La web de uno puede ser exigente e inmoral, tener escalones difíciles de subir, incomprensibles a veces, pero es curioso, siempre son mutuos. La web tiene respuesta o no es web, hay que hacerlo todo entre medias y destruirlo ya depende de la capacidad personal de la memoria. La web y los mails se escriben y no los borra nadie, ni los sistemas de recuperación de archivos borrados o perdidos.


Pero además, no practico el reset, porque aún intentándolo hacer siempre hay quién se da cuenta de lo que no es cierto. Lo que se oculta se ve, lo que no se quiere decir lo leen los demás enseguida sin estar escrito.


Tengo nuevos hábitos, no obstante, para mantener intacta una calidad humana que no me la va a alterar nadie. Me siento bien con esa soledad sin la web o hasta dentro de ella, qué más da. Me noto el hombre al que el físico le robó demasiado pronto facultades que cultivaba, pero que las he suplido en muchas ocasiones hasta límites nada fáciles. Me siento bien ya, no necesito que me admitan nada.

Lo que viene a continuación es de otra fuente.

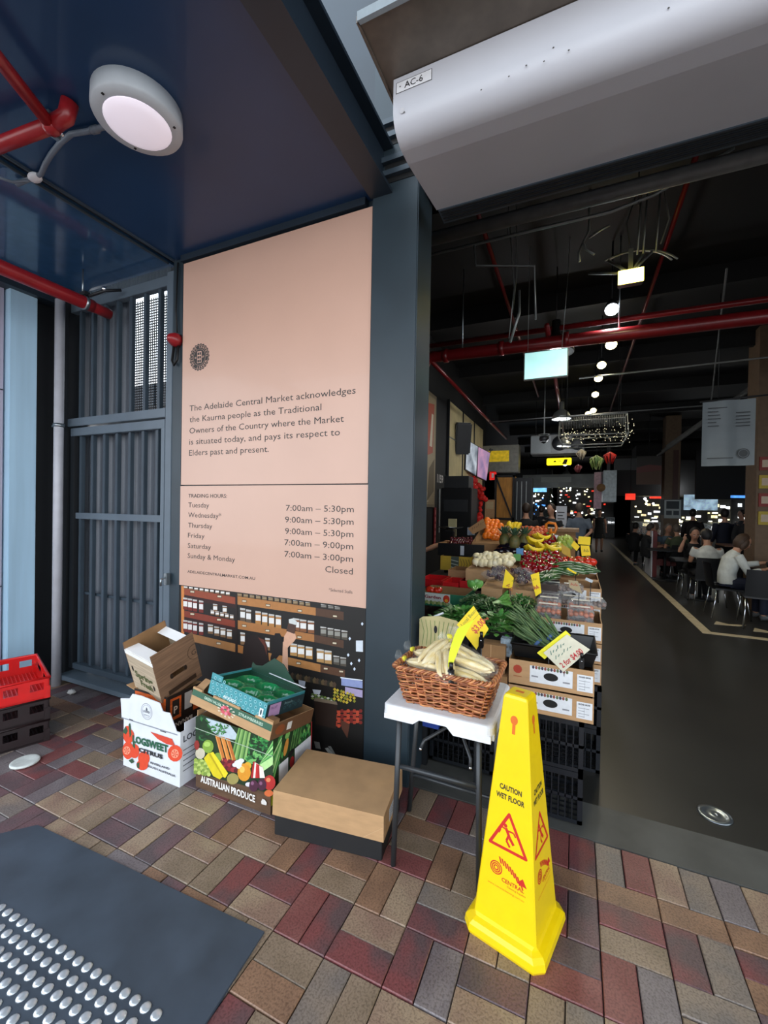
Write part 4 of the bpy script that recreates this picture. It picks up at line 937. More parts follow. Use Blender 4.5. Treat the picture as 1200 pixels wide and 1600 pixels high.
b.add(cl_+cr_, [(i, i+9, i+10, i+1) for i in range(8)], limem, True); b.add([v+Vector((0, .001, 0)) for v in cl_+cr_], [(i, i+1, i+10, i+9) for i in range(8)], limem, True)
b.build('paper', tl); clip(tl, (0.0, 0, -.005), s=1.5)
# ================================================================== the produce stall
blkp = mat('black_plastic', '#0d0e10', rough=.35, var=.1); blk2 = mat('crate_plastic', '#12161c', rough=.4, var=.1)
def milk_crate(loc, w_, d_, h_, label, m=blk2, group=None):
    r = thing('plastic_crate', label, 'crate', loc, group=group); b = MB()
    def side(o, u, L):
        o, u = Vector(o), Vector(u); nn = Vector((u.y, -u.x, 0))*.004
        def bar(s0, s1, z0, z1): a, c = o+u*s0, o+u*s1; b.hexa([a+Z*z0-nn, c+Z*z0-nn, c+Z*z0+nn, a+Z*z0+nn], [a+Z*z1-nn, c+Z*z1-nn, c+Z*z1+nn, a+Z*z1+nn], m)
        bar(0, L, 0, .02); bar(0, L, h_-.03, h_); bar(0, L, h_*.5-.008, h_*.5+.008); bar(0, .02, 0, h_); bar(L-.02, L, 0, h_)
        k = .02
        while k < L-.03: bar(k, k+.006, .02, h_-.03); k += .033
    side((0, 0, 0), (1, 0, 0), w_); side((w_, 0, 0), (0, 1, 0), d_); side((0, d_, 0), (1, 0, 0), w_); side((0, 0, 0), (0, 1, 0), d_)
    for i in range(8): b.box(.01, w_-.01, .02+i*(d_-.04)/7, .026+i*(d_-.04)/7, 0, .006, m)
    for i in range(8): b.box(.02+i*(w_-.04)/7, .026+i*(w_-.04)/7, .01, d_-.01, 0, .006, m)
    b.build('lattice_body', r); return r
z0 = .013
milk_crate((-.31, 2.40, z0), .365, .34, .265, 'lower black plastic crate under the front of the produce stall')
milk_crate((-.31, 2.40, z0+.268), .365, .34, .265, 'upper black plastic crate under the front of the produce stall')
for k in range(2): milk_crate((-.24, 2.92, z0+k*.268), .40, .36, .265, 'black plastic crate deeper under the produce stall, '+('lower' if k == 0 else 'upper')+' of two')
milk_crate((-.83, 2.62, z0), .40, .36, .265, 'black crate in shadow behind the folding table legs')
for k in range(3): milk_crate((-.20, 3.45+k*.6, z0), .38, .36, .265, 'black crate under the aisle edge of the stall, %s from the front' % ('third', 'fourth', 'fifth')[k])
# blue and plain things in the shade below the table
b = MB(); b.box(0, .10, 0, .30, 0, .30, P('#1c3a8c')); b.plane((0, -.001, 0), X, Z); b.rect(.02, .12, .08, .2, P('#aeb8cc'), 1); b.plane((.101, 0, 0), Y, Z); b.rect(.05, .1, .2, .22, P('#aeb8cc'), 1)
b.build('blue_carton', label='blue carton with a white label in the shade beside the pillar', cat='box', loc=(-.825, 2.45, .30))
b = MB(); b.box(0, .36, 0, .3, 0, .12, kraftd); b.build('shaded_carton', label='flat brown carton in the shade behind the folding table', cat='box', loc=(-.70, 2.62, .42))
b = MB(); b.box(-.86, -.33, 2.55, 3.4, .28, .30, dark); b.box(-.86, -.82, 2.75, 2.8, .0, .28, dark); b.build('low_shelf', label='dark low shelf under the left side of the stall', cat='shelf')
b = MB(); b.ball((0, 0, 0), (.045, .03, .03), chrome, 9, 6, fn=lambda a, c: 1+.15*math.sin(4*c+5*a)); b.build('foil_ball', label='crumpled silver foil lump behind the folding table legs', cat='litter', loc=(-.50, 2.50, .455))
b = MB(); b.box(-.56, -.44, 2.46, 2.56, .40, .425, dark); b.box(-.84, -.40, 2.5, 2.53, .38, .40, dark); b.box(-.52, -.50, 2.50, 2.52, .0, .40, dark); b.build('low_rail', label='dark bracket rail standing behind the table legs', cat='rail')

labm = P('#dcdfe2'); tray_meshes = {}
def tray(loc, w_, d_, h_, label, rz=0, art=True, m=kraft, group=None):
    key = (w_, d_, h_, art, m.name)
    if key not in tray_meshes:
        body = tub_mesh(w_, d_, h_, m, kraftd).mesh('body'); b = MB(); b.plane((0, -.0006, 0), X, Z)
        if art:
            b.ell(w_*.11, h_*.62, w_*.055, h_*.18, P('#a33a26'), 1, 10); b.rect(w_*.06, h_*.30, w_*.16, h_*.34, P('#a0603c'), 1)
            b.rect(w_*.26, h_*.18, w_*.76, h_*.86, labm, 1); b.ell(w_*.51, h_*.5, w_*.085, h_*.16, black, 3, 20); b.rect(w_*.81, h_*.14, w_*.985, h_*.80, labm, 1)
            for k in range(12): b.ell(w_*(.30+k*.036), h_*.80, w_*.016, h_*.07, P(['#3c3a4c', '#8c4a44', '#5c6a4a'][k % 3]), 2, 8)
            b.rect(w_*.28, h_*.40, w_*.36, h_*.46, P('#8a8c92'), 2); b.rect(w_*.65, h_*.34, w_*.73, h_*.40, P('#8a8c92'), 2)
            b.text('HUGHES GROVE', w_*.83, h_*.68, h_*.09, P('#33363c'), 2, .03, width=w_*.13)
            for k in range(4): b.rect(w_*.83, h_*(.22+k*.11), w_*(.90+.05*(k % 2)), h_*(.24+k*.11), P('#8c9096'), 2)
            b.rect(w_*.895, h_*.2, w_*.898, h_*.6, P('#8c9096'), 2)
        tray_meshes[key] = (body, b.mesh('printed_label') if art else None)
    body, pr_ = tray_meshes[key]
    r = thing('produce_tray', label, 'tray', loc, (0, 0, rz), group); inst('body', body, r)
    if pr_: inst('printed_label', pr_, r)
    return r
tray((-.315, 2.375, .552), .415, .37, .128, 'kraft produce tray right above the black crates, lower of the front pair')
r = tray((-.315, 2.375, .690), .415, .37, .128, 'kraft produce tray under the black tub, upper of the front pair')
b = MB(); b.box(.002, .413, .001, .006, -.011, -.002, black); b.build('gap_shadow_strip', r) if False else None
for k in range(3): tray((-.255, 2.93, .552+k*.128), .415, .36, .122, 'kraft tray under the punnets, %s of three' % ('lowest', 'middle', 'top')[k])
for k in range(4): tray((-.235, 3.48, .56+k*.125), .415, .36, .118, 'kraft tray under the cucumbers on the aisle edge, %s of four' % ('lowest', 'second', 'third', 'top')[k])
for k in range(2): tray((-.23, 4.02, .80+k*.125), .415, .36, .118, 'kraft tray below the tomatoes on the aisle edge, %s of two' % ('lower', 'upper')[k])
tray((-.22, 4.55, .95), .415, .36, .118, 'kraft tray below the melons at the far aisle edge')
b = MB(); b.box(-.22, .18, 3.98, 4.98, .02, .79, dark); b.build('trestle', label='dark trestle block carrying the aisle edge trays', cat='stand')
b = MB(); b.box(-.22, .18, 4.5, 4.98, .795, .945, dark); b.build('riser', label='dark riser block below the far melon tray', cat='stand')
# black tub on the front trays
tbx = thing('black_tub', 'shallow black plastic tub of asparagus bunches at the front corner', 'tub', (-.31, 2.40, .822)); b = MB()
def tubshape(b, w_, d_, h_, m, lip=.012, tp=.02):
    lo = [(tp, tp, 0), (w_-tp, tp, 0), (w_-tp, d_-tp, 0), (tp, d_-tp, 0)]; hi = [(0, 0, h_), (w_, 0, h_), (w_, d_, h_), (0, d_, h_)]
    ins = .004
    b.add(lo+hi, [(3,2,1,0),(0,1,5,4),(1,2,6,5),(2,3,7,6),(3,0,4,7)], m)
    lo2 = [(tp+ins, tp+ins, ins), (w_-tp-ins, tp+ins, ins), (w_-tp-ins, d_-tp-ins, ins), (tp+ins, d_-tp-ins, ins)]; hi2 = [(ins, ins, h_), (w_-ins, ins, h_), (w_-ins, d_-ins, h_), (ins, d_-ins, h_)]
    b.add(lo2+hi2, [(0,1,2,3),(4,5,1,0),(5,6,2,1),(6,7,3,2),(7,4,0,3)], m)
    b.tube([(0, 0, h_), (w_, 0, h_), (w_, d_, h_), (0, d_, h_)], lip*.55, m, seg=8, closed=True)
tubshape(b, .42, .34, .075, blkp); b.build('shell', tbx)
# ---- fruit and vegetable kinds
org_m = mat('orange_skin', '#e8761a', rough=.4, var=.12, scale=30, bump=.1); on_m = mat('turnip_skin', '#d8c998', rough=.5, var=.12, scale=15, var2='#ece4c8')
cap_m = mat('red_capsicum', '#860e15', rough=.15, var=.2, coat=.6); tom_m = mat('tomato', '#c8301c', rough=.2, var=.12, coat=.4); ban_m = mat('banana_skin', '#e2c41e', rough=.45, var=.12, scale=18)
grn_m = mat('stalk_green', '#4c7a2e', rough=.5, var=.2); egg_m = mat('aubergine_skin', '#120b16', rough=.12, var=.1, coat=.6); nec_m = mat('nectarine_skin', '#b33a28', rough=.4, var=.35, scale=12, var2='#d8783a')
lem_m = mat('lemon_skin', '#e4c420', rough=.4, var=.08); pear_m = mat('pear_skin', '#7f9a3a', rough=.4, var=.15, var2='#a8b84c'); cuc_m = mat('cucumber_skin', '#1f3a1c', rough=.3, var=.3, var2='#3f6a34')
pap_m = mat('papaya_skin', '#c9b02a', rough=.4, var=.25, scale=9, var2='#8a9a34'); dk_m = mat('cherry_skin', '#4c0c14', rough=.15, var=.2, coat=.5)
def kmesh(f): b = MB(); f(b); return b
K = {}
K['orange'] = [('flesh', kmesh(lambda b: b.ball((0, 0, 0), .038, org_m, 14, 10)).mesh('orange')), ('stem_dot', kmesh(lambda b: b.ball((0, 0, .037), (.005, .005, .002), grn_m, 6, 4)).mesh('stem_dot'))]
K['turnip'] = [('root', kmesh(lambda b: b.ball((0, 0, 0), (.04, .04, .034), on_m, 12, 8, fn=lambda a, c: 1+.03*math.sin(3*c))).mesh('turnip')), ('tip', kmesh(lambda b: b.tube([(0, 0, -.033), (.004, 0, -.045)], [.006, .001], on_m, 5)).mesh('tip'))]
K['capsicum'] = [('flesh', kmesh(lambda b: b.ball((0, 0, 0), (.04, .04, .045), cap_m, 16, 9, fn=lambda a, c: (1+.10*math.cos(4*c))*(1-.15*(1-math.cos(a))*.3))).mesh('capsicum')), ('stem', kmesh(lambda b: b.tube([(0, 0, .036), (.004, 0, .05), (.012, 0, .06)], [.009, .006, .005], grn_m, 7)).mesh('stem'))]
K['tomato'] = [('flesh', kmesh(lambda b: b.ball((0, 0, 0), (.036, .036, .03), tom_m, 12, 8)).mesh('tomato')), ('calyx', kmesh(lambda b: [b.add([(0, 0, .031), (.02*math.cos(a-.2), .02*math.sin(a-.2), .028), (.024*math.cos(a), .024*math.sin(a), .027), (.02*math.cos(a+.2), .02*math.sin(a+.2), .028)], [(0, 1, 2, 3)], grn_m) for a in (0, 1.25, 2.5, 3.75, 5)]).mesh('calyx'))]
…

Ayer instalé veinte plug-ins nuevos en Adobe Photoshop; con él hice luego, de la mano de un maestro on line un “punto de fuga” geométrico y perfecto en una ventana con su resplandor enfrente que era mi propio resplandor ya días oscurecido; y preparé varios nuevos botones con degradado gausiano para cuando cada mes me acerque a los libros en la página web. Me deslicé en los principios de los sesenta con Patrick Modiano de la mano de René Meinthe, personaje de puro vodevil francés.


Cerré mi ordenador, al que le he eliminado de sus entrañas su stand-by para que nunca esté a la espera de nada que no debe entrar, lo apagué cuando terminó la tarde para volverlo a encender esta mañana únicamente en el momento cuando tenía que decir que soy capaz de sentir el mismo placer en darlo que en recibirlo. Pero el auténtico, el indiscutible, el que somos capaces de dejar en una web sin reset.